Los números más optimistas establecen un precio objetivo que nunca bajaría de los 100 euros por MWh, extremadamente alto si se compara con los resultados de las subastas de energía renovable en España, de 31,65 euros por MWh para la tecnología fotovoltaica y de 30,18 euros para la eólica.
La construcción de una nueva central nuclear, que requiere de media de 10 a 15 años, con una vida útil proyectada de 50 años, supondría operar un reactor hasta 2090, lo que implicaría tener que gestionar los nuevos residuos de alta actividad que se generarían más allá del año 2100. Adicionalmente, desde 2021 el coste de los residuos de las centrales, en el caso de España, según el sexto Plan General de Residuos Radioactivos y el informe anual de 2020 de Enresa, alcanzará los 15.195 millones de euros, muy por encima de lo recaudable. Además, hay que tener en cuenta el riesgo de seguridad durante su operación, el poder ser objetivo de ciberataques o ataques terroristas o militares que podrían poner en riesgo la vida de millones de personas, en un entorno de máxima opacidad respecto a la información disponible.
La Comisión Europea quiere mirar para otro lado y no reconocer ahora el freno que supone en los planes de descarbonización el gas fósil como foco de emisiones de gases de efecto invernadero (GEI). La labor del lobby gasista está generando una capa envolvente de greenwashing para todo lo que se relacione con el gas y crear así una confusión en torno a las prioridades.

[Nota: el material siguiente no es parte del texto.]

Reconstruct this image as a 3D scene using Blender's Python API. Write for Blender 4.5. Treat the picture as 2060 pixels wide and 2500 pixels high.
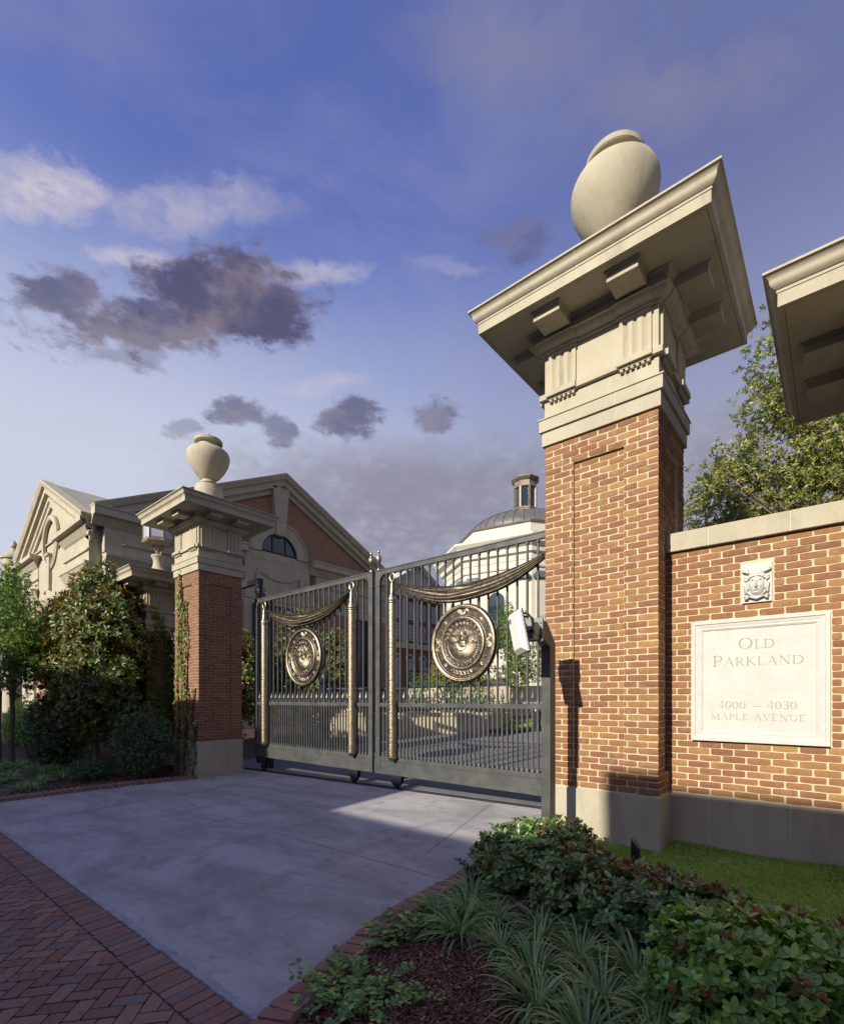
import bpy, math, random
import numpy as np
from mathutils import Vector, Matrix
random.seed(7); RNG = np.random.default_rng(7)
for o in list(bpy.data.objects): bpy.data.objects.remove(o)
SC = bpy.context.scene
COL = SC.collection
# ---------------------------------------------------------------- camera
CAM_YAW = 0.7023
cam = bpy.data.cameras.new('camera')
cam.sensor_fit = 'HORIZONTAL'; cam.sensor_width = 36.0
cam.lens = 36.0*1196/2060; cam.shift_y = (1704-1250)/2060.0
cam.clip_start = 0.05; cam.clip_end = 2000
cam_o = bpy.data.objects.new('camera', cam); COL.objects.link(cam_o)
cam_o.location = (0, 0, 1.7); cam_o.rotation_euler = (math.radians(90), 0, CAM_YAW)
SC.camera = cam_o
# ---------------------------------------------------------------- sky, sun, exposure
SUN_DIR = Vector((0.06, 1.0, -0.50)).normalized()
SUN_EL = math.asin(-SUN_DIR.z); SUN_AZ = math.atan2(-SUN_DIR.x, -SUN_DIR.y)
SKY_STRENGTH = 0.15
SUN_STRENGTH = 3.2
SC.view_settings.view_transform = 'Standard'
SC.view_settings.look = 'None'
SC.view_settings.exposure = 0.97; SC.view_settings.gamma = 1.0
SC.view_settings.use_curve_mapping = False
world = bpy.data.worlds.new('World'); SC.world = world; world.use_nodes = True
sun = bpy.data.lights.new('sun', 'SUN'); sun.energy = SUN_STRENGTH; sun.angle = math.radians(0.5)
sun.color = (1.0, 0.92, 0.755)
sun_o = bpy.data.objects.new('sun', sun); COL.objects.link(sun_o)
sun_o.rotation_euler = SUN_DIR.to_track_quat('-Z', 'Y').to_euler()
sun_o.location = (-5, -60, 30)

CLOUDS = [('w',-1.353,0.687,0.112,0.025,0.368,1.00),('w',-1.167,0.733,0.219,0.025,0.239,0.45),('w',-1.244,0.661,0.068,0.012,0.290,0.70),
('w',-0.924,0.708,0.103,0.015,0.111,0.60),('w',-0.900,0.562,0.088,0.013,0.090,0.40),('w',-0.652,0.717,0.075,0.009,-0.025,0.25),
('d',-1.077,0.653,0.151,0.052,0.186,1.00),('d',-1.200,0.586,0.155,0.041,0.244,0.90),('d',-1.337,0.592,0.071,0.026,0.339,0.85),
('d',-1.232,0.536,0.069,0.017,0.256,0.50),('d',-1.077,0.495,0.054,0.020,0.164,0.75),('d',-0.991,0.486,0.038,0.025,0.122,0.65),
('d',-0.856,0.508,0.061,0.023,0.066,0.80),('d',-0.677,0.523,0.040,0.023,-0.011,0.70),('d',-1.161,0.462,0.027,0.012,0.197,0.40),
('d',-0.520,0.750,0.061,0.022,-0.092,0.45),('m',-0.727,0.399,0.338,0.078,0.008,0.80),('m',-0.686,0.461,0.125,0.037,-0.007,0.50),
('m',-0.561,0.922,0.186,0.036,-0.067,0.55),('m',-0.258,0.835,0.177,0.037,-0.231,0.60),('m',-0.101,0.817,0.091,0.019,-0.339,0.35),
('m',-1.337,0.836,0.164,0.027,0.356,0.25)]

class NT:
    """tiny node-tree helper"""
    def __init__(s, nt): s.nt = nt; s.n = nt.nodes; s.l = nt.links
    def node(s, t, **kw):
        n = s.n.new(t)
        for k, v in kw.items(): setattr(n, k, v)
        return n
    def put(s, sock, v):
        if hasattr(v, 'is_output') or isinstance(v, bpy.types.NodeSocket): s.l.new(v, sock)
        elif isinstance(v, (tuple, list)) and len(v) == 3 and sock.type == 'RGBA': sock.default_value = (*v, 1)
        else: sock.default_value = v
    def math(s, op, a, b=0.0, c=None, clamp=False):
        n = s.node('ShaderNodeMath', operation=op, use_clamp=clamp)
        s.put(n.inputs[0], a); s.put(n.inputs[1], b)
        if c is not None: s.put(n.inputs[2], c)
        return n.outputs[0]
    def mix(s, f, a, b, mode='MIX'):
        n = s.node('ShaderNodeMix', data_type='RGBA', blend_type=mode)
        s.put(n.inputs[0], f); s.put(n.inputs[6], a); s.put(n.inputs[7], b)
        return n.outputs[2]
    def noise(s, vec, scale, detail=4, rough=.55, dist=0.0, col=False):
        n = s.node('ShaderNodeTexNoise'); n.inputs['Scale'].default_value = scale
        n.inputs['Detail'].default_value = detail; n.inputs['Roughness'].default_value = rough
        n.inputs['Distortion'].default_value = dist
        if vec is not None: s.l.new(vec, n.inputs['Vector'])
        return n.outputs['Color' if col else 'Fac']
    def ramp(s, f, lo, hi, a=0.0, b=1.0):
        n = s.node('ShaderNodeMapRange', clamp=True, interpolation_type='SMOOTHSTEP')
        s.put(n.inputs[0], f); n.inputs[1].default_value = lo; n.inputs[2].default_value = hi
        n.inputs[3].default_value = a; n.inputs[4].default_value = b
        return n.outputs[0]
    def cramp(s, f, stops):
        n = s.node('ShaderNodeValToRGB'); cr = n.color_ramp
        while len(cr.elements) < len(stops): cr.elements.new(0.5)
        for e, (p, c) in zip(cr.elements, stops): e.position = p; e.color = (*c, 1)
        s.put(n.inputs[0], f); return n.outputs[0]

def build_sky():
    t = NT(world.node_tree); t.n.clear()
    out = t.node('ShaderNodeOutputWorld'); bg = t.node('ShaderNodeBackground')
    t.l.new(bg.outputs[0], out.inputs[0]); bg.inputs[1].default_value = SKY_STRENGTH
    sky = t.node('ShaderNodeTexSky', sky_type='NISHITA'); sky.sun_disc = False
    sky.sun_elevation = SUN_EL; sky.sun_rotation = SUN_AZ
    sky.air_density = 1.0; sky.dust_density = 1.2; sky.ozone_density = 3.0
    tc = t.node('ShaderNodeTexCoord'); vec = tc.outputs['Generated']
    sep = t.node('ShaderNodeSeparateXYZ'); t.l.new(vec, sep.inputs[0])
    x, y, z = sep.outputs
    az = t.math('ARCTAN2', x, y); el = t.math('ARCSINE', z)
    # violet evening tint, paler towards the horizon
    elr = t.ramp(el, 0.10, 0.85)
    tint = t.mix(elr, (0.86, 0.80, 0.86), (0.60, 0.50, 0.76))
    col = t.mix(1.0, sky.outputs[0], tint, 'MULTIPLY')
    # warp for cloud edges
    mp = t.node('ShaderNodeMapping'); t.l.new(vec, mp.inputs[0]); mp.inputs['Scale'].default_value = (1, 1, 2.0)
    n1 = t.noise(mp.outputs[0], 5.0, 9, .6, .3); n2 = t.noise(mp.outputs[0], 5.7, 9, .6, .3)
    mp2 = t.node('ShaderNodeMapping'); t.l.new(vec, mp2.inputs[0]); mp2.inputs['Location'].default_value = (3, 7, 1); mp2.inputs['Scale'].default_value = (1, 1, 2.0)
    n2 = t.noise(mp2.outputs[0], 5.7, 9, .6, .3)
    n3 = t.noise(mp.outputs[0], 22.0, 8, .65, .2)
    n5 = t.noise(mp.outputs[0], 10.0, 9, .6, .1)
    wx = t.math('MULTIPLY', t.math('SUBTRACT', n1, .5), .13); wy = t.math('MULTIPLY', t.math('SUBTRACT', n2, .5), .08)
    azw = t.math('ADD', az, wx); elw = t.math('ADD', el, wy)
    masks = {'w': None, 'd': None, 'm': None}
    for k, a0, e0, ra, re, sl, s in CLOUDS:
        if k != 'w': ra *= 1.05; re *= 1.15
        else: re *= 1.15
        da = t.math('SUBTRACT', azw, a0); de = t.math('SUBTRACT', t.math('SUBTRACT', elw, e0), t.math('MULTIPLY', da, sl))
        q = t.math('ADD', t.math('POWER', t.math('ABSOLUTE', t.math('DIVIDE', da, ra)), 2.0), t.math('POWER', t.math('ABSOLUTE', t.math('DIVIDE', de, re)), 2.0))
        q = t.math('ADD', t.math('SQRT', q), t.math('ADD', t.math('MULTIPLY', t.math('SUBTRACT', n3, .5), 1.9), t.math('MULTIPLY', t.math('SUBTRACT', n5, .5), 1.5)))
        m = t.ramp(q, 1.25 if k != 'm' else 1.4, {'d': 0.62, 'w': .35, 'm': 0.0}[k], 0.0, s)
        masks[k] = m if masks[k] is None else t.math('MAXIMUM', masks[k], m)
    # general broken veil all over the sky
    n4 = t.noise(mp.outputs[0], 2.3, 8, .6, .6)
    veil = t.math('MULTIPLY', t.ramp(n4, .38, .76), .40)
    low = t.ramp(el, 0.80, 0.38, 0, .90)
    k = 0.83/SKY_STRENGTH
    C = lambda r, g, b: (r*k, g*k, b*k)
    col = t.mix(veil, col, C(.22, .23, .35))
    right = t.math('MULTIPLY', t.ramp(az, -.85, -.10), t.ramp(n4, .25, .7, .55, .9))
    col = t.mix(right, col, C(.092, .106, .215))
    col = t.mix(low, col, t.mix(t.ramp(az, -1.25, -.35), C(.385, .40, .47), C(.225, .238, .32)))
    bank = t.math('MULTIPLY', t.math('MULTIPLY', t.ramp(t.math('ADD', el, wy), .50, .40), t.ramp(az, -1.25, -.80)), t.ramp(n1, .3, .6, .55, .95))
    col = t.mix(bank, col, t.mix(t.ramp(n3, .35, .65), C(.175, .175, .225), C(.225, .225, .28)))
    mm = t.math('MULTIPLY', masks['m'], t.ramp(n3, .30, .62, .55, 1.0))
    col = t.mix(mm, col, C(.165, .158, .22))
    col = t.mix(t.math('MULTIPLY', masks['w'], t.ramp(n3, .3, .65, .35, 1.0)), col, C(.42, .375, .40))
    dcol = t.mix(t.ramp(n5, .40, .62), C(.052, .049, .098), C(.13, .106, .135))
    col = t.mix(t.math('MULTIPLY', masks['d'], .93), col, dcol)
    t.l.new(col, bg.inputs[0])
build_sky()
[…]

Por ejemplo, comprobamos cómo nos venden como refugio ideal la generación de hidrógeno con gas (hidrógeno gris), poniendo la etiqueta de sostenible, cuando el único hidrógeno realmente sostenible (el verde) es aquel que se genera a través de electrólisis con electricidad procedente de energías renovables. Y esto pese a que estamos hablando de que el metano (CH4) es un combustible fósil, causante del cambio climático que necesitamos eliminar al ser un gas con un potencial de calentamiento global 87 veces mayor que el dióxido de carbono (CO₂).

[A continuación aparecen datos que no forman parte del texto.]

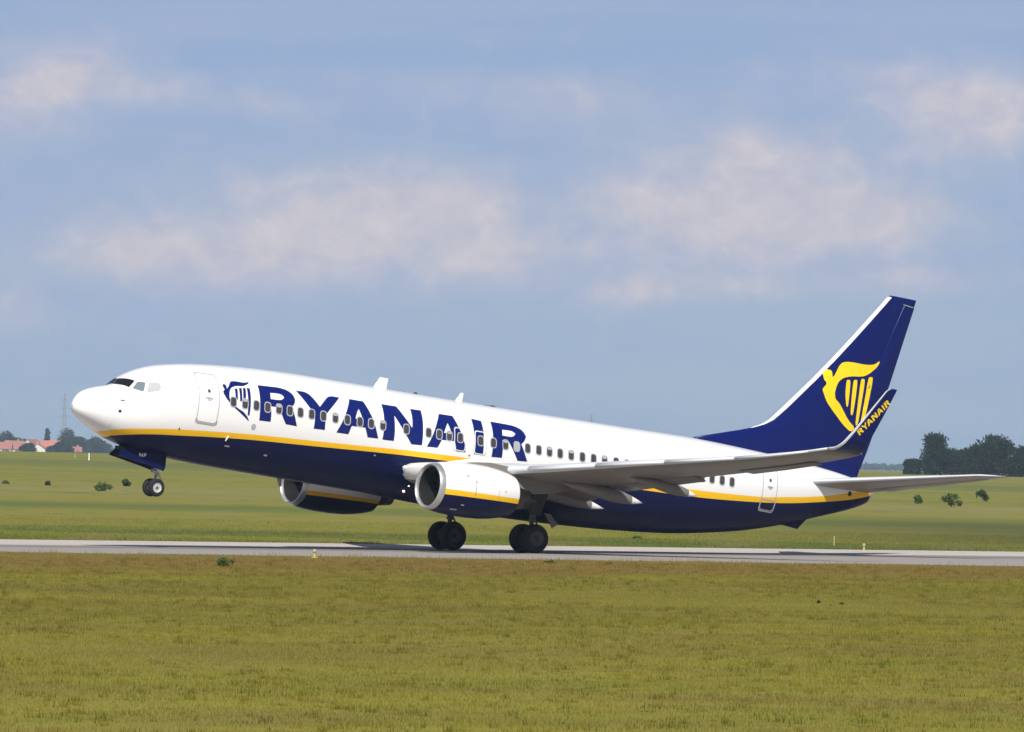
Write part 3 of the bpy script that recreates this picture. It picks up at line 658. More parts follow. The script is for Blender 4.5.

El gas es un heredero del sistema energético que tenemos que cambiar con urgencia. En España, en 2021 se consumieron 378 TWh de gas fósil, un 5% más que en 2020 y su aprovisionamiento tiene un nivel de dependencia geoestratégica elevado, potenciando nuestra vulnerabilidad ante fluctuaciones de la oferta en terceros países. Según Enagas, importamos el 99% del gas que consumimos con un origen mayoritario en países con prácticas comerciales y democráticas no aceptables.
Reducir nuestra dependencia energética es uno de los principales retos de cara a la próxima década. De hecho, es el principal causante del encarecimiento de los precios de la electricidad, como señaló el Banco de España, con el lastre económico que eso supone para toda la ciudadanía y las familias más vulnerables, siendo además un freno a la electrificación de la demanda. El precio del Mercado Ibérico del Gas (Mibgas) rondó los 90 euros por MWh, alcanzando algunas semanas del segundo semestre de 2021 los 100 euros, disparando los precios de la electricidad hasta más allá de los 250 euros por MWh, junto con los costes del CO₂.

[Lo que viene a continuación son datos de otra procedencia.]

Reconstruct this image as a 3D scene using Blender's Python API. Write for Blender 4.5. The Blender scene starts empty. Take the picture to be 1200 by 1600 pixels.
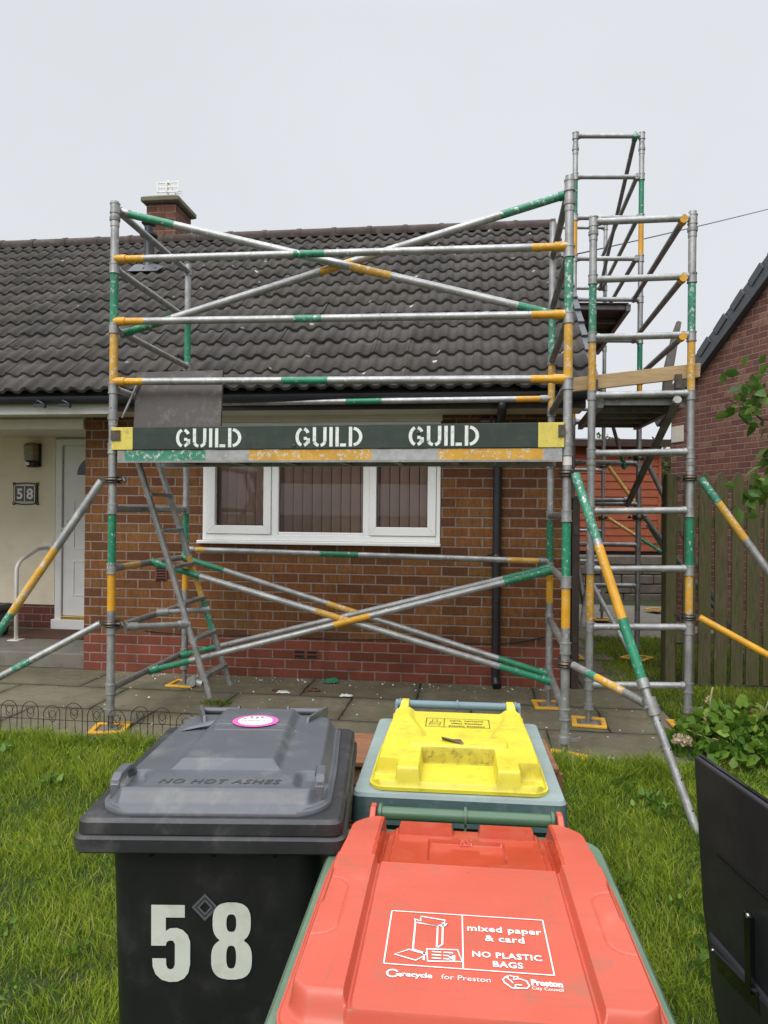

Teniendo en consideración estos argumentos, ya de sobra conocidos y ocultados a propósito para revivir energías que a lo que aspiran es a servir de respaldo transitorio a la expansión de las renovables, es incomprensible que la Comisión Europea proponga incluir a la nuclear y al gas como nuevas inversiones sostenibles. Sin serlo, además tienen un fuerte componente de concentración empresarial, lo que se desliga de la búsqueda imprescindible de una democratización de la energía, en la que las renovables y la eficiencia energética tienen mucho que decir.
Las renovables, la eficiencia y el ahorro son los pilares del modelo energético futuro, modelo que debe ser socialmente inclusivo, fomentando prácticas como el autoconsumo, en todas sus configuraciones y grados de libertad, y la generación distribuida. Necesitamos eliminar las restricciones y ampliar los objetivos. El carácter modular es fundamental para hacer partícipe a la ciudadanía de la transición energética.
Tenemos la obligación, por respeto al medio ambiente y a las generaciones futuras, de trabajar para mantener los objetivos de descarbonización y de evitar generar residuos radiactivos. La propuesta de la Comisión Europea, motivada exclusivamente por intereses económicos empresariales, conlleva romper con la senda del progreso tecnológico y de democratización energética que habíamos iniciado.
Si tenemos en cuenta las diferentes tecnologías, el fomento de su instalación con las mínimas restricciones, los costes, las potenciales coberturas de la demanda y los errores aprendidos del pasado, no cabe ninguna duda de que la taxonomía verde debe apostar todo a las renovables, el ahorro y la eficiencia energética. Gana el planeta, ganamos las personas.